Kur’ân Mahluk mudur?
Kur’ân Mahlûk mudur?
Bu mesele, İmam Ahmed b. Hanbel’in meşhur mihnesinin yaşanmasına sebep olup, kelam ilminin ortaya çıkışındaki en büyük etkenlerden biri olmuş ve tarihte İslam mezhepleri arasında sıkça tartışılmış çetrefilli bir meseledir.
Bu konu hakkında Ehl-i sünnetin görüşü, doğruluğu iddia edilen her cümlede yapıldığı gibi, cümlenin doğru olduğuna hüküm vermeden önce mevzu ve mahmul yani özne ve yüklemden ne kastedildiğini iyice anlamaktır.
Şüphesiz Kur’ânın ya da mahluk olmanın ne demek olduğunu bilmeyen kişi, “Kur’ân mahluktur” ya da “Kurân mahluk değildir” cümlelerinin doğru olduğunu söyleyemeyecektir. Dolayısıyla bu hükümleri vermeden önce, Kur’ân’dan ve mahluktan ne kastedildiğini bilmek gerekir.
Mahluk, lügat manasıyla “yaratılan, sonradan meydana gelen, hadis” gibi manalara gelir. Mahlukun ne demek olduğu açıktır.
Kur’ân kelimesinin manasına girmeden önce ise, “kelamullah”tan, yani Allah’ın ﷻ kelam sıfatından bahsetmek gerekir.
Kelam-ı Nefsî ve Kelam-ı Lafzî Farkı
Ehl-i sünnete göre Allah’ın kelam sıfatı, ses ve harf olmayıp ilim, kudret ve iradeden farklı kadim bir sıfattır. Kelam ıstılahında buna “kelam-ı nefsî” denir. Nitekim insanın ağzından çıkan ses ve harflere kelam denilse de hakiki kelam, dışarıya vurmadan önce ifade edebilme yetisinin bir neticesi olarak içinde kurduğu manalardır. İşte buna kelam-ı nefsî denir. Allah’ın ﷻ, kelam sıfatında azalara, ses ve harf gibi aletlere ve vasıtalara muhtaç olması imkânsız olduğundan, O’nun zatıyla kaim olan ve mahluk olmayan kelam sıfatı, kelam-ı nefsîdir. Bu kelam-ı nefsinin, sonradan lafızlara dökülmüş hali ise bizim ibadetlerimizde okuduğumuz Kuran’dır. İşte buna kelam-ı lafzî denir. [1]

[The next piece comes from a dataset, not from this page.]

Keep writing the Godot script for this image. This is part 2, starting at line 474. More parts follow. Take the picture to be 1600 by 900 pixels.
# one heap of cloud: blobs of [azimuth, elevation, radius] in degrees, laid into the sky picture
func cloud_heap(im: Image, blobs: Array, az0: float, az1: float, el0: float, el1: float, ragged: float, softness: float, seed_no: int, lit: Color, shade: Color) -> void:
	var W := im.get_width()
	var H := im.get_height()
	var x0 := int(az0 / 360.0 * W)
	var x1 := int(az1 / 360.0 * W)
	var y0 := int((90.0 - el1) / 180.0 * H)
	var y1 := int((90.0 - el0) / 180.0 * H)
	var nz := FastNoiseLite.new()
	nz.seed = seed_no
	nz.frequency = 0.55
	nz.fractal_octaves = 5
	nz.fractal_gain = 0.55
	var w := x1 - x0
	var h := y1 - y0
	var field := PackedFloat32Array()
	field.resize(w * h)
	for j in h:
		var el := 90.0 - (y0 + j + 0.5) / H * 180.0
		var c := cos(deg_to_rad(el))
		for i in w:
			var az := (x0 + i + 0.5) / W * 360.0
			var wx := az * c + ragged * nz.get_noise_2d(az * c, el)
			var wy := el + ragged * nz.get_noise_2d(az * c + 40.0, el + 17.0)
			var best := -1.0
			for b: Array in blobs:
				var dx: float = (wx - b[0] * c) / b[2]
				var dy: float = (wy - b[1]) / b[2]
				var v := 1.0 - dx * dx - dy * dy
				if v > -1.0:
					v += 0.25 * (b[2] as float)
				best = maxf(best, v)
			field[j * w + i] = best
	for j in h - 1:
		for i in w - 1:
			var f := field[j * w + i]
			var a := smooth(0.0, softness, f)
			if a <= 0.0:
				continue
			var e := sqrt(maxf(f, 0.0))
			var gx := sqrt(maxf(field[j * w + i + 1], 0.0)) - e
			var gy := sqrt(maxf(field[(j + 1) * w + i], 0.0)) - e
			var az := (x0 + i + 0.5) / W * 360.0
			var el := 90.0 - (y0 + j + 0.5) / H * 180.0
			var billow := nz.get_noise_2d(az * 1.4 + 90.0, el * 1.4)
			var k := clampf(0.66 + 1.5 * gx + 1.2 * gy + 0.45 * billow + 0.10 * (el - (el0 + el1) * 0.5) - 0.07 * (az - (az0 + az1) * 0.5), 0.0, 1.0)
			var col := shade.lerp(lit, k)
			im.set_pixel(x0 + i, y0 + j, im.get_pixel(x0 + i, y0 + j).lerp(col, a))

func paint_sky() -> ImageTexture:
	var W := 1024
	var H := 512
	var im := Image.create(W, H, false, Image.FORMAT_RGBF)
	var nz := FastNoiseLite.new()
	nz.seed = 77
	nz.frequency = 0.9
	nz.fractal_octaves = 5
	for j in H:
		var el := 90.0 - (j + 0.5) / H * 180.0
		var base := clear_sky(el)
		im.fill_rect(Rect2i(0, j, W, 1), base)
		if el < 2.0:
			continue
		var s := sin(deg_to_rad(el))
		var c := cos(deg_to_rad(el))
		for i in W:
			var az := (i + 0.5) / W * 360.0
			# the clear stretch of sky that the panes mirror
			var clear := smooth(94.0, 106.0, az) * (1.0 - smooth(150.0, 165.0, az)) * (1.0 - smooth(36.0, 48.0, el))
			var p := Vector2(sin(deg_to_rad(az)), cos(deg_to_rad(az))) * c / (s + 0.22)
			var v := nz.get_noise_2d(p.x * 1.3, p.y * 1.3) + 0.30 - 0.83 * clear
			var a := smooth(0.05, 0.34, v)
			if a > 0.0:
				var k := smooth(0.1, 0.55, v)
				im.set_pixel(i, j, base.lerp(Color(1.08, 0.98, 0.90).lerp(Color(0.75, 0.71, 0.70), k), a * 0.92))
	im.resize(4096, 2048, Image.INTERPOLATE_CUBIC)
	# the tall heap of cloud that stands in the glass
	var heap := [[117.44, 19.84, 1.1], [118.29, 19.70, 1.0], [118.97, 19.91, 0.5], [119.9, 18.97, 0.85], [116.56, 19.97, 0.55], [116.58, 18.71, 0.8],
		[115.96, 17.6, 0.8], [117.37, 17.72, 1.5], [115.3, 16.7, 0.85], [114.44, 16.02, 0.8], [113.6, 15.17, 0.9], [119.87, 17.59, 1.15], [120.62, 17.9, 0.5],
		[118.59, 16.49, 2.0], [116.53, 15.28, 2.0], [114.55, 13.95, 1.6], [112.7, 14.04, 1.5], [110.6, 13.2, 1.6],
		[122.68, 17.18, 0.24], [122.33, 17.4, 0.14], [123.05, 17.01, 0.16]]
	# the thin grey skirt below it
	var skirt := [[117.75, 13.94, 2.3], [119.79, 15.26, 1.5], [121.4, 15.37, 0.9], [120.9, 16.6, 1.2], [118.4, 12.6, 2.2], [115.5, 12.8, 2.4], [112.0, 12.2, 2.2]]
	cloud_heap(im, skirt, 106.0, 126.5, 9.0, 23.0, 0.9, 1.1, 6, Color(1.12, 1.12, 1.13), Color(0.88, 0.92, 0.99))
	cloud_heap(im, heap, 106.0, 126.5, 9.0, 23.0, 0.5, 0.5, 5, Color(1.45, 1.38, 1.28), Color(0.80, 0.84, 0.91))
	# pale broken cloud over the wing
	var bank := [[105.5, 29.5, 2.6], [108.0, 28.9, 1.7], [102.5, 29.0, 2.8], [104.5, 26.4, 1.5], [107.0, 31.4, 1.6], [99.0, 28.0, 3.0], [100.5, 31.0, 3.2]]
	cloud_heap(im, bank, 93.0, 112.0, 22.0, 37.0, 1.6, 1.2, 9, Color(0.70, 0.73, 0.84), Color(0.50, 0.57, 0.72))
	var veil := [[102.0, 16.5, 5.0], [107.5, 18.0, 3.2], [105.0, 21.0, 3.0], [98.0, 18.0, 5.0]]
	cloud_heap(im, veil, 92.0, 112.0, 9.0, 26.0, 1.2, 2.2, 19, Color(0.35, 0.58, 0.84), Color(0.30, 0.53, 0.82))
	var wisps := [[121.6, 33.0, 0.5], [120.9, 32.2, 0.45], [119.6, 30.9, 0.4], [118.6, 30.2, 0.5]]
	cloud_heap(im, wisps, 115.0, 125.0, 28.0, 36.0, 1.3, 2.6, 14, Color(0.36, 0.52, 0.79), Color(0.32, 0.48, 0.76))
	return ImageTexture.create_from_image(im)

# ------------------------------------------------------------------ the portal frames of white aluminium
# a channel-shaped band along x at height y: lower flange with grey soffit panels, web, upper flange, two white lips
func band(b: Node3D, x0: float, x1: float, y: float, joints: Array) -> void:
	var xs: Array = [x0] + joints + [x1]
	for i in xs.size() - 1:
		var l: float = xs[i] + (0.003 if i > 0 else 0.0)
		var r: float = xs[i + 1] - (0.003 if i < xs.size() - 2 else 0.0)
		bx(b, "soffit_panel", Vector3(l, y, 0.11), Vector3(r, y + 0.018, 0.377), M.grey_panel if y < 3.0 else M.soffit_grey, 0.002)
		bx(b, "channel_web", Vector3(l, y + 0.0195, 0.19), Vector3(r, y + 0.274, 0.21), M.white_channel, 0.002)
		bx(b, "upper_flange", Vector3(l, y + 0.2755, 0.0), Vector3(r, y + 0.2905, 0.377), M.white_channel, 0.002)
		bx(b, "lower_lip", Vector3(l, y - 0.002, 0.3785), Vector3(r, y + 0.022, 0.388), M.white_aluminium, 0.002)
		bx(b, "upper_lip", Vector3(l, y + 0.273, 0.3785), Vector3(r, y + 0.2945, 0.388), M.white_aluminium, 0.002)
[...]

Özetle “Allah’ın kelamı” dendiği zamanda, zatıyla kaim olan kadim “kelam-ı nefsî” kastedilebileceği gibi, bizim okuduğumuz hâdis olan “kelam-ı lafzî” de kastedilebilir. Birincisine “Allah’ın kelamı” denmesi açıktır. Zira o, Allah’ın sıfatıdır. Bu tıpkı “Allah’ın bilmesi, görmesi, kadir olması” dememiz gibidir. İkincisine “Allah’ın kelamı” denmesi ise, o lafızları Allah’ın yaratmış olup, özel olarak Peygamberimize indirmiş olması itibarıyladır. Bu tıpkı Kabe’ye “Allah’ın evi” denmesi gibidir.
Bunlar anlaşıldıktan sonra diyebiliriz ki, “Kur’ân” derken maksat, ses ve harf olmayan kelam-ı nefsî ise bu mahluk değildir ve kadimdir. Çünkü Allah’ın sıfatıdır ve Allah’ın sıfatlarının mahluk olması mümkün değildir. Eğer “Kur’ân” derken maksat, sesler, harfler ve mushafta yazılan lafızlarsa, bunun mahluk ve hâdis olduğu açıktır.
[1] Bkz. el-Gazâlî, el-İktisâd fi’l-İ‘tikâd, Thk. Enes Muhammed Adnan eş-Şerfâvî, Dâru’l-Minhâc, s. 183-184.